January/February 2002 IBEW Journal

Of the 640 electricians in the United States under the J-1 program, between 350 and 400 are now working under collective bargaining agreements.

In November 2001, the IBEW unanimously won a National Labor Relations Board election to represent USA-IT workers in the Washington-Baltimore area. It is thought to be the first NLRB election in which skilled foreign workers in the United States on temporary visas have voted to join a union.

In other parts of the country, the IBEW continues to seek out and organize J-1 workers. Before his visa expired and he went home to Romania in December, Potoroaca traveled extensively as a temporary organizer, successfully helping convince hundreds of J-1 workers they would be better off with the IBEW.

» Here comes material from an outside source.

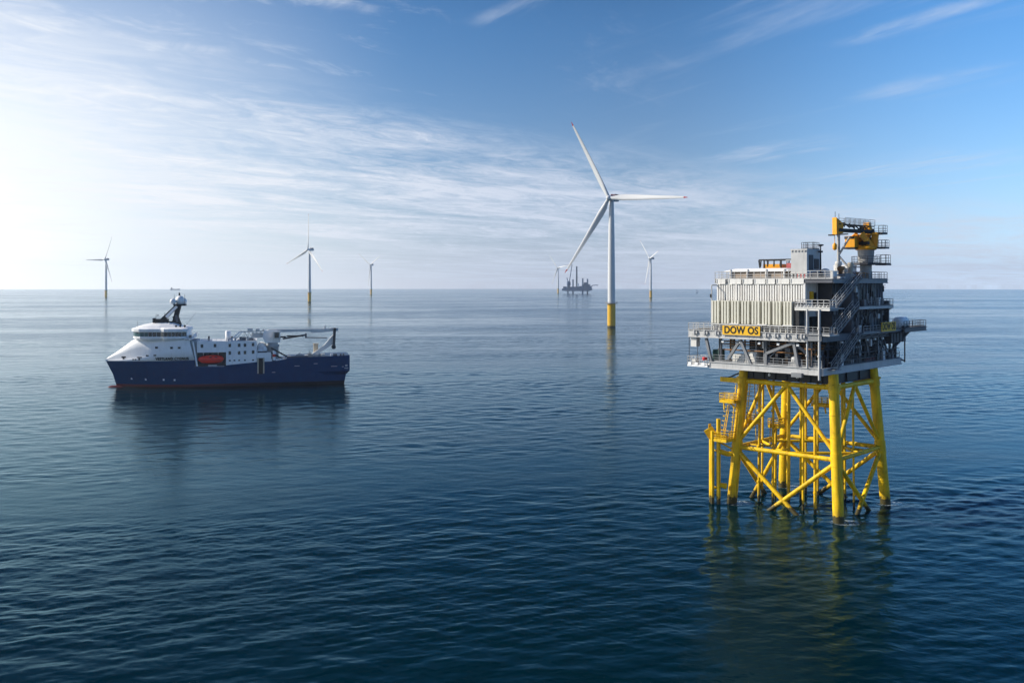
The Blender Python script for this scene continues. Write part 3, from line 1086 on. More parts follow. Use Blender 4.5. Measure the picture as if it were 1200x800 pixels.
for k in range(22):
    v = -6.0 + k * 1.08
    mb.bar((7.45, v, 26.9), (7.45, v + .8, 25.9 - (k % 3) * .5), .09, .09)
    mb.bar((7.45, v + .8, 25.9 - (k % 3) * .5), (7.45, v + .8, 23.4), .07, .07)
for z in (24.2, 25.1, 26.3):
    mb.bar((7.5, -6.4, z), (7.5, 18.6, z), .1, .1)
mb.build('cable_ladder', 'dgrey', plat)
for k in range(7):
    p = (7.55, -4 + k * 3.1, 26.9)
    MB().box(p[0] - .15, p[0] + .15, p[1] - .2, p[1] + .2, p[2], p[2] + .3).build('bulkhead_light', 'white', plat)
for k in range(5):
    p = (-9.5 + k * 3.3, -10.95, 26.6)
    MB().box(p[0] - .2, p[0] + .2, p[1] - .12, p[1] + .12, p[2], p[2] + .35).build('bulkhead_light', 'white', plat)

# tall posts at the front corner
for (u, v), z0, z1, r in (((7.35, -11.28), 21.6, 32.3, .19), ((5.35, -11.2), 23.3, 32.3, .15)):
    mb = MB().tube((u, v, z0), (u, v, z1), r, n=12)
    for z in (25.1, 29.3):
        mb.tube((u, v, z), (u, v, z + .25), r + .1, n=12)
    mb.build('corner_post', 'light', plat)

# ------------------------------------------------------------------ main deck
MU0, MU1, MV0, MV1 = -15.9, 7.7, -11.3, 16.0
MB().box(MU0 + .1, MU1 - .06, MV0 + .1, MV1 - .1, 28.0, 28.38).build('main_deck', 'mgrey', plat)
g = edge_beam(MB(), (MU0, MV0), (5.2, MV0), 27.3, 28.62, stiff=1.25, fl=.5)
for u in (-14.6, -12.6, -10.4, -1.4, .2, 2.0, 3.8, 4.6):
    g.box(u - .1, u + .1, MV0 - .42, MV0 - .06, 27.75, 28.5)
    g.box(u - .55, u + .55, MV0 - .3, MV0 - .08, 27.9, 28.35)
g.build('edge_girder', 'light', plat)
edge_beam(MB(), (5.25, MV0), (MU1, MV0), 27.5, 28.5, stiff=1.2).build('edge_girder', 'grey', plat)
edge_beam(MB(), (MU0, MV1), (MU0, MV0 + .3), 27.3, 28.62, stiff=1.5).build('edge_girder', 'light', plat)
edge_beam(MB(), (MU1, MV0 + .3), (MU1, MV1), 27.35, 28.4, stiff=1.5).build('edge_girder', 'mgrey', plat)  # darker than the sunlit girder: this side's shade is in the paint
mb = MB()
for v in (-9, -6, -3, 0, 3, 6, 9, 12, 15):
    mb.box(MU0 + .3, MU1 - .3, v - .1, v + .1, 27.4, 27.98)
for u in (-13, -8, -3, 2, 6):
    mb.box(u - .1, u + .1, MV0 + .3, MV1 - .3, 27.45, 27.97)
mb.build('deck_joists', 'dgrey', plat)
rail_line(MB(), [(MU0, MV0 + 3, 28.6), (MU0, MV0, 28.6), (5.2, MV0, 28.6)], 1.05, 1.5, .085, toe=False).build('railing', 'light', plat)
rail_line(MB(), [(MU0, 4, 28.6), (MU0, MV0 + 3, 28.6)], 1.05, 1.5, .06).build('railing', 'rail', plat)
rail_line(MB(), [(5.4, MV0 + .1, 28.5), (8.9, MV0 + .1, 28.5), (8.9, -9.6, 28.5)], 1.1, .9, .07).build('railing', 'rail', plat)
MB().box(7.72, 9.0, MV0 + .02, -8.0, 28.3, 28.48).build('stair_landing', 'light', plat)
MB().box(7.72, 9.0, -1.0, 15.9, 28.1, 28.3).build('walkway', 'mgrey', plat)
rail_line(MB(), [(8.95, .8, 28.3), (8.95, 15.9, 28.3)], 1.15, 1.3, .07).build('railing', 'rail', plat)
for v in (0.5, 3.5, 6.5, 9.5, 12.5, 15.5):
    MB().bar((7.75, v, 27.5), (8.95, v, 28.05), .12, .14).build('walkway_bracket', 'mgrey', plat)

# laydown wing on the far right
mb = MB().box(2.5, 9.4, 16.05, 25.8, 28.35, 28.6)
mb.build('laydown_deck', 'grey', plat)
edge_beam(MB(), (9.45, 15.9), (9.45, 25.8), 27.95, 28.62, stiff=1.2).build('edge_girder', 'mgrey', plat)
edge_beam(MB(), (9.3, 25.85), (2.5, 25.85), 27.95, 28.62).build('edge_girder', 'mgrey', plat)
rail_line(MB(), [(9.4, 15.95, 28.62), (9.4, 25.8, 28.62), (2.6, 25.8, 28.62)], 1.2, 1.2, .075).build('railing', 'dgrey', plat)
mb = MB()
for v in (17, 19.5, 22, 24.5):
    mb.box(2.6, 9.3, v - .08, v + .08, 27.95, 28.33)
mb.bar((7.5, 16.1, 25.2), (8.6, 20.4, 28.0), .3, .3)
mb.build('wing_joists', 'dgrey', plat)
mb = MB().box(3.6, 8.2, 13.6, 19.8, 26.2, 27.92)
for v in (14.5, 15.8, 17.1, 18.4):
    mb.box(8.2, 8.3, v, v + .12, 26.3, 27.8)
mb.build('cable_room', 'dgrey', plat)
MB().tube((8.1, 19.6, 22.6), (8.1, 19.6, 26.3), .12, n=8).build('drain_pipe', 'dgrey', plat)
MB().tube((8.1, 19.6, 22.8), (7.4, 18.4, 23.3), .14, n=8).build('drain_pipe', 'dgrey', plat)

# ------------------------------------------------------------------ enclosures
mb = MB().box(-12.9, 3.1, -7.0, 13.0, 28.4, 36.6)
mb.build('transformer_house', 'clad', plat)
mb = MB()
n = 36
for k in range(n):
    u = -12.75 + 15.7 * k / (n - 1)
    if k % 9 == 8:
        mb.box(u - .19, u + .19, -7.42, -6.99, 28.45, 36.3)
    else:
        mb.box(u - .115, u + .115, -7.34, -6.99, 28.45, 36.05)
mb.build('corrugated_cladding', 'clad', plat)
mb = MB().box(3.12, 7.0, .6, 13.0, 28.4, 36.6)
mb.build('switchgear_house', 'mgrey', plat)
mb = MB()
for k in range(12):
    v = .9 + k * 1.08
    mb.box(6.99, 7.1, v - .09, v + .09, 28.5, 36.3)
mb.build('wall_ribs', 'mgrey', plat)
for v, z in ((3.2, 33.2), (8.4, 33.2), (5.6, 28.6), (10.6, 28.6)):
    d = MB().box(7.0, 7.13, v, v + 1.1, z, z + 2.2).build('wall_door', 'black', plat)
    MB().box(7.13, 7.18, v + .9, v + 1.0, z + 1.0, z + 1.2).build('handle', 'rail', d)
for v in (4.6, 6.8):
    MB().box(7.0, 7.16, v, v + .9, 33.0, 35.7).build('louvre_panel', 'black', plat)
MB().box(3.14, 5.6, -3.2, .55, 28.4, 36.55).build('lift_shaft', 'dgrey', plat)
mb = MB()
for v, z0 in ((-2.5, 28.5), (-1.2, 28.5)):
    mb.box(5.6, 5.72, v, v + .1, z0, 36.5)
for z in (30.4, 33.0, 34.6):
    mb.box(5.6, 5.7, -3.2, .55, z, z + .1)
mb.build('shaft_frame', 'mgrey', plat)
mb = MB().box(3.13, 3.55, -6.1, -5.4, 33.6, 35.0)
mb.build('yellow_locker', 'yellow_clean', plat)
mb = MB().box(3.13, 3.3, -4.8, -3.9, 32.6, 34.8).build('wall_door', 'black', plat)
MB().box(3.13, 3.6, -6.0, -4.0, 28.6, 31.0).build('electrical_cabinet', 'black', plat)
mb = MB()
for v in (-6.6, -3.6):
    mb.box(3.11, 3.35, v - .12, v + .12, 28.4, 36.5)
mb.build('wall_pilaster', 'light', plat)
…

Just like any other newly organized worker, all are tested, and most proved their skills at the journeyman wireman level. Many have backgrounds in electrical engineering.

One of Sandovals proudest moments as an organizer in Albuquerque was initiating 60 J-1 workers into Local 611.

But those are the success stories. Some of the employers so terrified the J-1 electricians, they chose to return home rather than challenge them. IBEW organizers have documented some of the bullying tactics that were employed to intimidate the J-1 workers.

I have a video of guys getting followed to work because they didnt want to lose them, said Local 26 organizer Joe Dabbs in Washington, D.C.

Potoroaca said when he quit working for the non-union contractor in Albuquerque, he was literally chased off the property. He drove straight to the Local 611 union hall because it was the only place he felt protected.